Ho praticato tanto sport e varie discipline nella mia vita e credo di aver imparato così innanzitutto il teamwork. Lo sport poi è una metafora della vita. Cito l’ex ct di pallavolo Velasco, che affermava che 11 persone non vanno dietro una palla, ma devono essere consapevoli del proprio ruolo. E’ un modo per dire che nessuno vale meno del goleador, che ognuno ha il proprio ruolo che deve essere esercitato con consapevolezza. Dallo sport individuale, dal nuoto in particolare, ho imparato l’automotivazione che mi è servita molto dal punto di vista manageriale: il senso di solitudine mi ha insegnato ad avere la capacità di reiventarsi, a motivarmi e di conseguenza a motivare gli altri.

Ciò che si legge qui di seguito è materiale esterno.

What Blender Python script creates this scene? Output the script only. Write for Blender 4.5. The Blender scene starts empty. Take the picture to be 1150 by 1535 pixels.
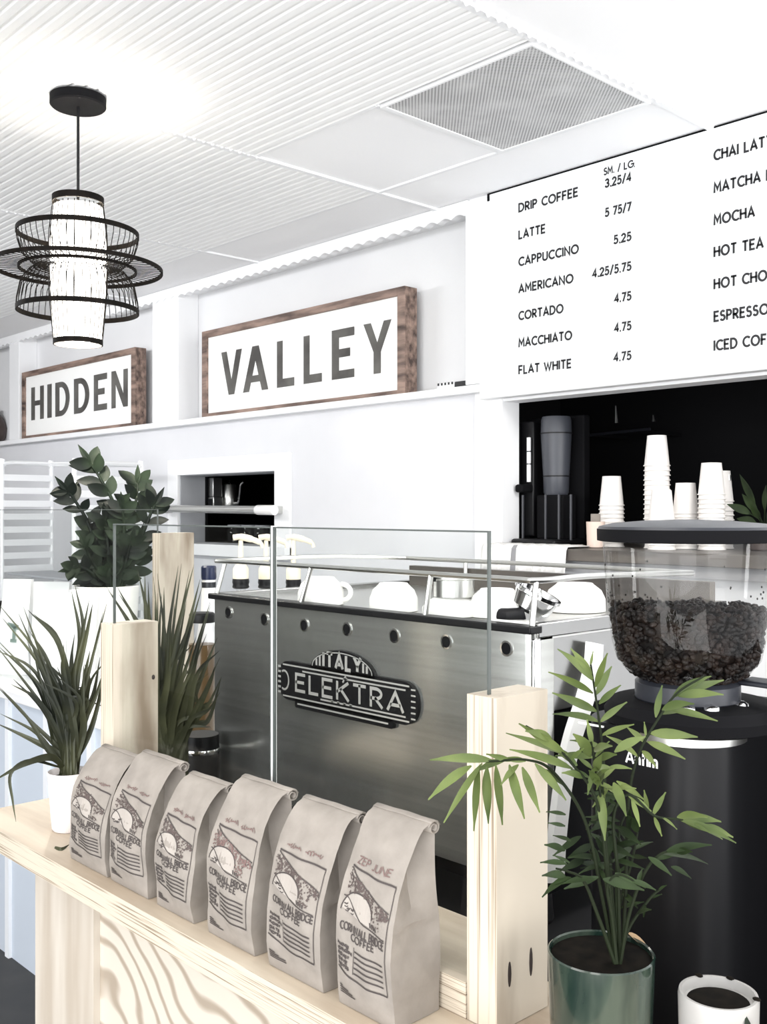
import bpy, bmesh, math, random
from mathutils import Vector, Matrix
random.seed(7)
S = bpy.context.scene
COL = S.collection
PI = math.pi

# ------------------------------------------------------------------ camera
FPX, CX, V0, CAMZ = 1530.0, 575.0, 765.0, 1.5
AZ = math.radians(43.3)
CA, SA = math.cos(AZ), math.sin(AZ)
cam = bpy.data.cameras.new('camera')
cam.sensor_fit = 'HORIZONTAL'; cam.sensor_width = 36.0
cam.lens = 36.0 * FPX / 1150.0
cam.shift_y = -2.5 / 1150.0
cam.clip_start = 0.02
camo = bpy.data.objects.new('camera', cam); COL.objects.link(camo)
camo.location = (0, 0, CAMZ)
camo.rotation_euler = Vector((-CA, SA, 0)).to_track_quat('-Z', 'Y').to_euler()
S.camera = camo

# ------------------------------------------------------------------ light
S.view_settings.view_transform = 'Standard'
S.view_settings.look = 'None'
S.view_settings.gamma = 1.0
S.view_settings.use_curve_mapping = False
S.view_settings.exposure = 0.66
w = bpy.data.worlds.new('daylight'); S.world = w; w.use_nodes = True
w.node_tree.nodes['Background'].inputs[0].default_value = (0.95, 0.97, 1.0, 1)
w.node_tree.nodes['Background'].inputs[1].default_value = 0.9

def area(name, loc, target, sx, sy, power, color=(1, 1, 1)):
    l = bpy.data.lights.new(name, 'AREA'); l.shape = 'RECTANGLE'; l.size = sx; l.size_y = sy
    l.energy = power; l.color = color
    o = bpy.data.objects.new(name, l); COL.objects.link(o); o.location = loc
    o.rotation_euler = (Vector(target) - Vector(loc)).to_track_quat('-Z', 'Y').to_euler()
    return o
area('storefront_window_light', (-0.3, -2.9, 1.5), (-1.6, 3, 2.1), 5.4, 2.2, 105, (0.97, 0.98, 1.0))
area('side_window_light', (2.6, 0.6, 1.7), (-3, 1.6, 1.6), 3.0, 2.0, 42, (1.0, 0.99, 0.97))
area('narrow_window_light', (2.6, 2.55, 1.55), (-0.6, 1.07, 1.4), 0.4, 1.8, 22, (1.0, 1.0, 1.0))
area('upward_fill_light', (0.1, -1.6, 0.05), (-0.5, -0.6, 3), 4.6, 1.6, 70, (1.0, 0.985, 0.96))  # added fill near the floor, aimed up to brighten the ceiling
area('overhead_area_light', (-5.6, 0.4, 2.62), (-5.0, 3.0, 1.7), 2.0, 0.6, 38, (0.98, 0.98, 1.0))  # added fill beyond the left edge, lifts the left walls and rack
area('overhead_area_light', (-0.9, 0.2, 2.66), (-0.9, 0.2, 0), 1.2, 0.6, 7, (1.0, 0.97, 0.92))
area('overhead_area_light', (-0.4, 2.2, 2.66), (-1.2, 2.6, 1.3), 0.6, 0.6, 22, (1.0, 0.98, 0.95))  # added fill out of view, brightens menu, ledge and back wall

# ------------------------------------------------------------------ helpers: pixels to points at a known depth or plane
def at_d(u, v, d):
    r = (u - CX) / FPX * d
    return Vector((-CA * d + SA * r, SA * d + CA * r, CAMZ - (v - V0) * d / FPX))
def on_y(u, v, Y):
    k = (u - CX) / FPX
    X = (k * SA - CA) * Y / (SA + k * CA); d = -CA * X + SA * Y
    return Vector((X, Y, CAMZ - (v - V0) * d / FPX))

# ------------------------------------------------------------------ helpers: mesh
class MB:
    def __init__(s): s.v = []; s.f = []; s.m = []
    def quadset(s, vs, fs, mi=0):
        b = len(s.v); s.v += [tuple(p) for p in vs]
        for f in fs: s.f.append(tuple(i + b for i in f)); s.m.append(mi)
        return s
    def box(s, x0, x1, y0, y1, z0, z1, mi=0, rot=None):
        vs = [(x, y, z) for z in (z0, z1) for y in (y0, y1) for x in (x0, x1)]
        if rot:
            ang, cx, cy = rot; c_, s_ = math.cos(ang), math.sin(ang)
            vs = [(cx + (x-cx)*c_ - (y-cy)*s_, cy + (x-cx)*s_ + (y-cy)*c_, z) for x, y, z in vs]
        return s.quadset(vs, [(0,2,3,1), (4,5,7,6), (0,1,5,4), (2,6,7,3), (0,4,6,2), (1,3,7,5)], mi)
    def lathe(s, prof, cx=0, cy=0, cz=0, n=32, mi=0, cap0=True, cap1=True, mat=None):
        vs = []; fs = []
        for r, z in prof:
            for i in range(n):
                a = 2*PI*i/n; p = Vector((r*math.cos(a), r*math.sin(a), z))
                if mat: p = mat @ p
                vs.append((p.x+cx, p.y+cy, p.z+cz))
        for j in range(len(prof)-1):
            for i in range(n):
                k = (i+1) % n
                fs.append((j*n+i, j*n+k, (j+1)*n+k, (j+1)*n+i))
        if cap0: fs.append(tuple(reversed(range(n))))
        if cap1: fs.append(tuple((len(prof)-1)*n+i for i in range(n)))
        return s.quadset(vs, fs, mi)
    def tube(s, pts, r, n=10, mi=0, closed=False, caps=True):
        pts = [Vector(p) for p in pts]; N = len(pts)
        rs = r if isinstance(r, (list, tuple)) else [r]*N
        vs = []; fs = []; nrm = None
        for i, p in enumerate(pts):
            if closed: t = pts[(i+1) % N] - pts[i-1]
            else: t = pts[min(i+1, N-1)] - pts[max(i-1, 0)]
            if t.length < 1e-9: t = Vector((0, 0, 1))
            t.normalize()
            if nrm is None:
                nrm = t.orthogonal().normalized() if abs(t.z) > .9 else t.cross(Vector((0, 0, 1))).normalized()
            nrm = (nrm - t*nrm.dot(t)).normalized(); b = t.cross(nrm)
            for k in range(n):
                a = 2*PI*k/n
                vs.append(p + nrm*math.cos(a)*rs[i] + b*math.sin(a)*rs[i])
        for i in range(N if closed else N-1):
            j = (i+1) % N
            for k in range(n):
                l = (k+1) % n
                fs.append((i*n+k, i*n+l, j*n+l, j*n+k))
        if caps and not closed:
            fs.append(tuple(reversed(range(n)))); fs.append(tuple((N-1)*n+k for k in range(n)))
        return s.quadset(vs, fs, mi)
    def prism(s, poly, a0, a1, axis='z', mi=0):
        n = len(poly)
        def P(p, h):
            if axis == 'z': return (p[0], p[1], h)
            if axis == 'y': return (p[0], h, p[1])
            return (h, p[0], p[1])
        vs = [P(p, a0) for p in poly] + [P(p, a1) for p in poly]
        fs = [tuple(reversed(range(n))), tuple(range(n, 2*n))] + [(i, (i+1) % n, n+(i+1) % n, n+i) for i in range(n)]
        return s.quadset(vs, fs, mi)
    def ell(s, c, rx, ry, rz, rot=None, n=8, m=5, mi=0):
        vs = []; fs = []; c = Vector(c)
        for j in range(m+1):
            th = PI*j/m
            for i in range(n):
                a = 2*PI*i/n
                p = Vector((rx*math.sin(th)*math.cos(a), ry*math.sin(th)*math.sin(a), rz*math.cos(th)))
                if rot is not None: p = rot @ p
                vs.append(c + p)
        for j in range(m):
            for i in range(n):
                k = (i+1) % n
                fs.append((j*n+i, (j+1)*n+i, (j+1)*n+k, j*n+k))
        return s.quadset(vs, fs, mi)
    def strokes(s, polys, wd, fn, mi=0, cap=0.0):
        """flat ribbons of width wd along 2-D polylines, each point mapped to space by fn"""
        for pl in polys:
            P = [Vector((p[0], p[1])) for p in pl]
            P = [p for i, p in enumerate(P) if i == 0 or (p - P[i-1]).length > 1e-7]
            if len(P) < 2: continue
            closed = (P[0] - P[-1]).length < 1e-6 and len(P) > 3
            if closed: P = P[:-1]
            N = len(P); L = []; R = []
            if not closed and cap:
                P[0] = P[0] - (P[1]-P[0]).normalized()*cap; P[-1] = P[-1] + (P[-1]-P[-2]).normalized()*cap
            for i in range(N):
                a = P[i-1] if (i > 0 or closed) else None
                b = P[(i+1) % N] if (i < N-1 or closed) else None
                d1 = (P[i]-a).normalized() if a is not None else None
                d2 = (b-P[i]).normalized() if b is not None else None
                if d1 is None: d1 = d2
                if d2 is None: d2 = d1
                n1 = Vector((-d1.y, d1.x)); n2 = Vector((-d2.y, d2.x))
                m = n1 + n2
                m = n1 if m.length < 1e-6 else m.normalized()
                k = 1.0/max(0.42, m.dot(n1))
                L.append(P[i] + m*wd/2*k); R.append(P[i] - m*wd/2*k)
            vs = [fn(p.x, p.y) for p in L] + [fn(p.x, p.y) for p in R]
            fs = [(i, N+i, N+(i+1) % N, (i+1) % N) for i in range(N if closed else N-1)]
            s.quadset(vs, fs, mi)
        return s
    def leaf(s, base, direc, normal, length, width, droop=0.0, fold=0.15, n=7, mi=0, shape=1.0, peak=0.4):
        base = Vector(base); d = Vector(direc).normalized(); nn = Vector(normal)
        nn = (nn - d*nn.dot(d))
        nn = nn.normalized() if nn.length > 1e-5 else d.orthogonal().normalized()
        side = d.cross(nn); vs = []; fs = []
        p = base.copy(); dd = d.copy()
        for i in range(n+1):
            t = i/n
            e = math.log(0.5)/math.log(peak)
            wv = width/2*(math.sin(PI*min(1, max(0, t))**e))**shape if 0 < t < 1 else 0.0006
            vs += [p + side*wv + nn*wv*fold*2, p, p - side*wv + nn*wv*fold*2]
            dd = (dd + Vector((0, 0, -droop/n))).normalized()
            p = p + dd*length/n
        for i in range(n):
            a = i*3; b = a+3
            fs += [(a, a+1, b+1, b), (a+1, a+2, b+2, b+1)]
        return s.quadset(vs, fs, mi)
    def build(s, name, mats, parent=None, smooth=True, bevel=0.0, angle=35, merge=False):
        if not isinstance(mats, (list, tuple)): mats = [mats]
        me = bpy.data.meshes.new(name)
        org = Vector((0, 0, 0))
        if parent is None:
            xs = [p[0] for p in s.v]; ys = [p[1] for p in s.v]; zs = [p[2] for p in s.v]
            org = Vector(((min(xs)+max(xs))/2, (min(ys)+max(ys))/2, min(zs)))
        me.from_pydata([(p[0]-org.x, p[1]-org.y, p[2]-org.z) for p in s.v], [], s.f)
        for m in mats: me.materials.append(m)
        if len(mats) > 1: me.polygons.foreach_set('material_index', s.m)
        if merge:
            bm = bmesh.new(); bm.from_mesh(me); bmesh.ops.remove_doubles(bm, verts=bm.verts, dist=1e-5)
            bm.to_mesh(me); bm.free()
        me.validate()
        if smooth:
            me.polygons.foreach_set('use_smooth', [True]*len(me.polygons))
            me.set_sharp_from_angle(angle=math.radians(angle))
        o = bpy.data.objects.new(name, me); COL.objects.link(o)
        if parent is None: o.location = org
        else:
            o.parent = parent
            if parent.get('_w', 0): pass
            o.location = -WL.get(parent.name, Vector((0, 0, 0)))
            WL[o.name] = Vector((0, 0, 0))
        if bevel:
            b = o.modifiers.new('edge', 'BEVEL'); b.width = bevel; b.segments = 2; b.limit_method = 'ANGLE'
            b.angle_limit = math.radians(40)
        return o
WL = {}
def tag(o, label=None, cat=None, group=None, kind=None):
    if label: o['label'] = label
    if cat: o['category'] = cat
    if group: o['group'] = group
    if kind: o['kind'] = kind
    return o
def thing(name, loc, label, cat, group=None):
    o = bpy.data.objects.new(name, None); COL.objects.link(o); o.location = loc
    o.empty_display_size = 0.05
    WL[o.name] = Vector(loc)
    return tag(o, label, cat, group)
def copy_tree(o, loc, label=None, rotz=None):
    c = o.copy(); COL.objects.link(c); c.location = loc
    if label: c['label'] = label
    if rotz is not None: c.rotation_euler = (0, 0, rotz)
    for ch in list(o.children):
        k = ch.copy(); COL.objects.link(k); k.parent = c
        for g in list(ch.children):
            q = g.copy(); COL.objects.link(q); q.parent = k
    return c
def rrect(x0, x1, y0, y1, r, n=6):
    out = []
    for cx, cy, a in ((x1-r, y1-r, 0), (x0+r, y1-r, 90), (x0+r, y0+r, 180), (x1-r, y0+r, 270)):
        for i in range(n+1):
            t = math.radians(a + 90*i/n); out.append((cx+r*math.cos(t), cy+r*math.sin(t)))
    return out
def bez(pts, n=14):
    """smooth curve through control points (Catmull-Rom)"""
    P = [Vector(p) for p in pts]; P = [P[0]*2-P[1]] + P + [P[-1]*2-P[-2]]; out = []
    for i in range(1, len(P)-2):
        for k in range(n):
            t = k/n
            out.append(0.5*((2*P[i]) + (P[i+1]-P[i-1])*t + (2*P[i-1]-5*P[i]+4*P[i+1]-P[i+2])*t*t + (-P[i-1]+3*P[i]-3*P[i+1]+P[i+2])*t**3))
    out.append(P[-2]); return out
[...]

Grazie al mio lavoro poi ho avuto la possibilità di approcciare lo sport paraolimpico verso cui in termini di inclusione sociale le aziende stanno prendendo le responsabilità dello stato. Questo tipo di sport sta portando alla luce i grandi temi che oggi impattano sulla società.

 

Qual è il suo motto?

“Be yourself; everyone else is already taken” – Oscar Wilde. (traduzione: Sii te stesso; tutti gli altri sono già stati presi.) che per me significa che tu puoi essere quello che sei, hai la libertà di essere te stesso e questo mi regala una grande serenità.

 

Come ti immagini tra 10 anni?

Con i miei affetti, in una casa in Toscana oggi in costruzione e soprattutto intento a recuperare le mie passioni: leggere e viaggiare per piacere e per conoscere i luoghi in cui sono stato solo per lavoro.